WHAT IS BEING ASKED. From the data that follows, print exactly the lines starting at the one containing "What Blender Python" and ending at the one containing "cs, sn = math.cos(PITCH), math.sin(PITCH)"; include both of them and nothing more.

*****

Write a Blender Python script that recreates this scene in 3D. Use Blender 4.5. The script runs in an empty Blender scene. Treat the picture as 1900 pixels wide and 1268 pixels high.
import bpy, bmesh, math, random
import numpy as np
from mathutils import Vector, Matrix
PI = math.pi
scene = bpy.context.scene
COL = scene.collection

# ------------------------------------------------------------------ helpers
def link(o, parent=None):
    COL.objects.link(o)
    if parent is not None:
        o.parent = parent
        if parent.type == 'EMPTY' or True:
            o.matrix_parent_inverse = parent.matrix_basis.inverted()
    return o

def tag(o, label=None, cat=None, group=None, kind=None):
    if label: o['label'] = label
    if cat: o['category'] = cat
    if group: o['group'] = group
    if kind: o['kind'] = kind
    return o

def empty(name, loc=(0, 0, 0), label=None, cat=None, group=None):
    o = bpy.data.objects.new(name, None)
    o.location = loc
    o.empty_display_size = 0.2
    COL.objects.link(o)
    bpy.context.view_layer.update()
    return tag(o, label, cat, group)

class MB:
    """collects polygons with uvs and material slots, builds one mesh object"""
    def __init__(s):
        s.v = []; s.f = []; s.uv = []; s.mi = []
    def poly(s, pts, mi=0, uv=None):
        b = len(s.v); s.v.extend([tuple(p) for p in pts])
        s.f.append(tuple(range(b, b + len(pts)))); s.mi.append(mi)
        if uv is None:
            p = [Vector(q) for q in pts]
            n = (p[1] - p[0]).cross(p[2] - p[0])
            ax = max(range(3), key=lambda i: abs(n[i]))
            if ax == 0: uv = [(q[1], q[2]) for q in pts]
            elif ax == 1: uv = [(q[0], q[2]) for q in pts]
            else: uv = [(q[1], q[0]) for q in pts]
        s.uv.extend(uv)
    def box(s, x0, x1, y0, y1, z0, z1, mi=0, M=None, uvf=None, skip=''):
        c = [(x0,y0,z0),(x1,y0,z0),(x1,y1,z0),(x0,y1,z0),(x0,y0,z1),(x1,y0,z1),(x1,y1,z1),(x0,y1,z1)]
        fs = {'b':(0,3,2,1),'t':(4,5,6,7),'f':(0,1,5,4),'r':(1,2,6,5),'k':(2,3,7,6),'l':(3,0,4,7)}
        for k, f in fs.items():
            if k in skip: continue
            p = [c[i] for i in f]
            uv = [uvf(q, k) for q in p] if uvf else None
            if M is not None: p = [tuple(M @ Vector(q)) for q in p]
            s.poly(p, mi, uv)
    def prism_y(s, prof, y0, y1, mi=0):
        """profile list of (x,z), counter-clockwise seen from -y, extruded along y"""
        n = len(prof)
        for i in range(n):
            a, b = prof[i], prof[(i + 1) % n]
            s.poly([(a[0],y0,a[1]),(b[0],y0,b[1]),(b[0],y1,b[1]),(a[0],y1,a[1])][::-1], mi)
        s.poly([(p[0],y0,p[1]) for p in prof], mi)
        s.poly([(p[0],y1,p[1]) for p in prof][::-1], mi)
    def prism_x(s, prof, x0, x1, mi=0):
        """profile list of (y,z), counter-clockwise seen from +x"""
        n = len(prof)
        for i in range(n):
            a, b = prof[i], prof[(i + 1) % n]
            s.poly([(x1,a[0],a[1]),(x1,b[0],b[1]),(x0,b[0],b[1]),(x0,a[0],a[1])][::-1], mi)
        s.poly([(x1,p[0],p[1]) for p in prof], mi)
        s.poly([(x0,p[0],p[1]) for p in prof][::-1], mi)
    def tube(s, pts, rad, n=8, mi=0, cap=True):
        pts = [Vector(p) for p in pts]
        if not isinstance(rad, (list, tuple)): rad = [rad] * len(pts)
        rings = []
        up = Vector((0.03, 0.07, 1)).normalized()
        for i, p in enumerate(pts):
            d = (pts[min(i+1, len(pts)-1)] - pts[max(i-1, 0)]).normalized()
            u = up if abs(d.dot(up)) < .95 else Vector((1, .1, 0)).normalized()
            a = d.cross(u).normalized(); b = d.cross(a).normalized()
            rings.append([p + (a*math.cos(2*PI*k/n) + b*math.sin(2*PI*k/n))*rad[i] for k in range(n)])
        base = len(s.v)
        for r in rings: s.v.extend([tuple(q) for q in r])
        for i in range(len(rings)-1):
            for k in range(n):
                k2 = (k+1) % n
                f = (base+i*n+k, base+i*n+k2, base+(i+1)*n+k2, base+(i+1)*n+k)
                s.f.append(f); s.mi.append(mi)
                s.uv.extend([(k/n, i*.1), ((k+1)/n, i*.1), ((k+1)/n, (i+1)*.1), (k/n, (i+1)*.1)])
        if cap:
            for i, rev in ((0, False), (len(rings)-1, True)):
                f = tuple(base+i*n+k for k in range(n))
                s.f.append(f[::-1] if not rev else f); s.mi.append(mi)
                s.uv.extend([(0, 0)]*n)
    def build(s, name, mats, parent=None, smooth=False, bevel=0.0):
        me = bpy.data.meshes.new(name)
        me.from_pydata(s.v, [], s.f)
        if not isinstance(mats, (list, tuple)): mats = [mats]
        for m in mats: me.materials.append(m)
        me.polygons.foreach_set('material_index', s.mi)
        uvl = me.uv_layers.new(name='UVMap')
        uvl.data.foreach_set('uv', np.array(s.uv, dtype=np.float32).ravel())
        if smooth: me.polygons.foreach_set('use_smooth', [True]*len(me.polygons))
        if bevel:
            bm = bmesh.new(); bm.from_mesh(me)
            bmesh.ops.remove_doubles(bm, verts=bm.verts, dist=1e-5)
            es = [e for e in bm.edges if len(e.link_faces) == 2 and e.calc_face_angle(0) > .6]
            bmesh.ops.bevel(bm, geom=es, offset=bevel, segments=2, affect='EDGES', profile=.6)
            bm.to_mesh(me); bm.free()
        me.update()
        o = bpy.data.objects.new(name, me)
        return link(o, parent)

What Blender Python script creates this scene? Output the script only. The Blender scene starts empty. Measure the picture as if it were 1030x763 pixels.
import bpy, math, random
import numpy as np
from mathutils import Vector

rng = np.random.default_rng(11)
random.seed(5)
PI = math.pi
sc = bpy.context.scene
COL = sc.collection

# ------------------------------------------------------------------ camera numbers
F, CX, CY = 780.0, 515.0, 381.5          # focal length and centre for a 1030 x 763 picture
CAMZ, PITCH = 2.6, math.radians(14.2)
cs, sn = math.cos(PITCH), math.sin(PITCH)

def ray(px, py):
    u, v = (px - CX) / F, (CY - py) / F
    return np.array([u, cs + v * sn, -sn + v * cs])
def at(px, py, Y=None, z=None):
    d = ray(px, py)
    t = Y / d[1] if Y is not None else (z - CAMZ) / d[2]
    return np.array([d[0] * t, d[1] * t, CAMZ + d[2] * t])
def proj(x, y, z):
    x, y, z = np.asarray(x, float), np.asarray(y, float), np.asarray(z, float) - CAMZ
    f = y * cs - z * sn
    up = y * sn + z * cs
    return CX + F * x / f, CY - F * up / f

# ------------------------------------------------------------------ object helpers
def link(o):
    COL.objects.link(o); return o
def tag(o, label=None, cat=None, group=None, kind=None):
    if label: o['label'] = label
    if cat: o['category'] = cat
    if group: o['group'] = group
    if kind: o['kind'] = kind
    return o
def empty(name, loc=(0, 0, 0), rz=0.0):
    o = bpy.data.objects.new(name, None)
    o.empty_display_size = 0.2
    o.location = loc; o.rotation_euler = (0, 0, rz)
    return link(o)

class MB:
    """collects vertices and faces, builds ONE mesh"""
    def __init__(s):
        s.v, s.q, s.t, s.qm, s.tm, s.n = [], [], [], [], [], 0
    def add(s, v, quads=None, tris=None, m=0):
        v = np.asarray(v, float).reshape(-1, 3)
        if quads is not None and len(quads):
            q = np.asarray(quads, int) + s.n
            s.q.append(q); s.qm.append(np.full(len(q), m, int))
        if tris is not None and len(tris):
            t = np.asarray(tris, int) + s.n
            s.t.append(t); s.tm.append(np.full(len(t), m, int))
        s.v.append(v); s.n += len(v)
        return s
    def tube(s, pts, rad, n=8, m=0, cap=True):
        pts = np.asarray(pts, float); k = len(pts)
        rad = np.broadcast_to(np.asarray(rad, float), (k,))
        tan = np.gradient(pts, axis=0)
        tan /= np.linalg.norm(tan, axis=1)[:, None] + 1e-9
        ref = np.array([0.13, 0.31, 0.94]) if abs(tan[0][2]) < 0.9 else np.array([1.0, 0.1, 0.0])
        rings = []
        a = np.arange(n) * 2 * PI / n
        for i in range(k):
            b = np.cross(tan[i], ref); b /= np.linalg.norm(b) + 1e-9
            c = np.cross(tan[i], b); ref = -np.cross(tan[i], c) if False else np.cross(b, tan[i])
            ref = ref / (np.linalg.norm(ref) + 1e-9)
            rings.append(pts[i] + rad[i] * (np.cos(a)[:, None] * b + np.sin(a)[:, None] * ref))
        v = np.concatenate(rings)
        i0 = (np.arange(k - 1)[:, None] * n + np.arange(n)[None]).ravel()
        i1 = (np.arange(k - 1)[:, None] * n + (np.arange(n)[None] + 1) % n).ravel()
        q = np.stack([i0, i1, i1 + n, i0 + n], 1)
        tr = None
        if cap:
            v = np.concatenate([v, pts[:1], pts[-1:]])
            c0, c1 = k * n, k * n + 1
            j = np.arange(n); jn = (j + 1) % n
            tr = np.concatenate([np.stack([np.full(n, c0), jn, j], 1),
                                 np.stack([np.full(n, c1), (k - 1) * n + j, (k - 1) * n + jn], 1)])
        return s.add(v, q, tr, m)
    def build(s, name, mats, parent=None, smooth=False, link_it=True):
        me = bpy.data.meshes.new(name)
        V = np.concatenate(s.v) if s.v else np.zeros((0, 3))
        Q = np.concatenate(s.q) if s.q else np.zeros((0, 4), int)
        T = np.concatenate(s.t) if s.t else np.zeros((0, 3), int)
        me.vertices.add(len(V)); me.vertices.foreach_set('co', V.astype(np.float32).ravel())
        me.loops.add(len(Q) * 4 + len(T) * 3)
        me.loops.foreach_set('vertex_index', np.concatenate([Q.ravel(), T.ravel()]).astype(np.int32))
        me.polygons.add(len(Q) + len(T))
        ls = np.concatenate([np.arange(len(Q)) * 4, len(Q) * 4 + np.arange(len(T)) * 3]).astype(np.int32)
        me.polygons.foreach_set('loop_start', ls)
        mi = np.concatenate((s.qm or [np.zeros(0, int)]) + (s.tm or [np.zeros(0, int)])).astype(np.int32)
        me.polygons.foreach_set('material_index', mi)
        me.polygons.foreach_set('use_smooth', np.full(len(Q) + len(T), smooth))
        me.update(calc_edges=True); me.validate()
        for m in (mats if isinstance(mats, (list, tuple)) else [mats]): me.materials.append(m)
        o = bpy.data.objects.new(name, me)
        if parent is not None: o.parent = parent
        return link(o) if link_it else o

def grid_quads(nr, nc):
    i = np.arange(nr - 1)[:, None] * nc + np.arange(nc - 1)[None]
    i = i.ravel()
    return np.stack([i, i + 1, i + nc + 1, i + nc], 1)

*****

TASK RESULT.
What Blender Python script creates this scene? Output the script only. The Blender scene starts empty. Measure the picture as if it were 1030x763 pixels.
import bpy, math, random
import numpy as np
from mathutils import Vector

rng = np.random.default_rng(11)
random.seed(5)
PI = math.pi
sc = bpy.context.scene
COL = sc.collection

# ------------------------------------------------------------------ camera numbers
F, CX, CY = 780.0, 515.0, 381.5          # focal length and centre for a 1030 x 763 picture
CAMZ, PITCH = 2.6, math.radians(14.2)
cs, sn = math.cos(PITCH), math.sin(PITCH)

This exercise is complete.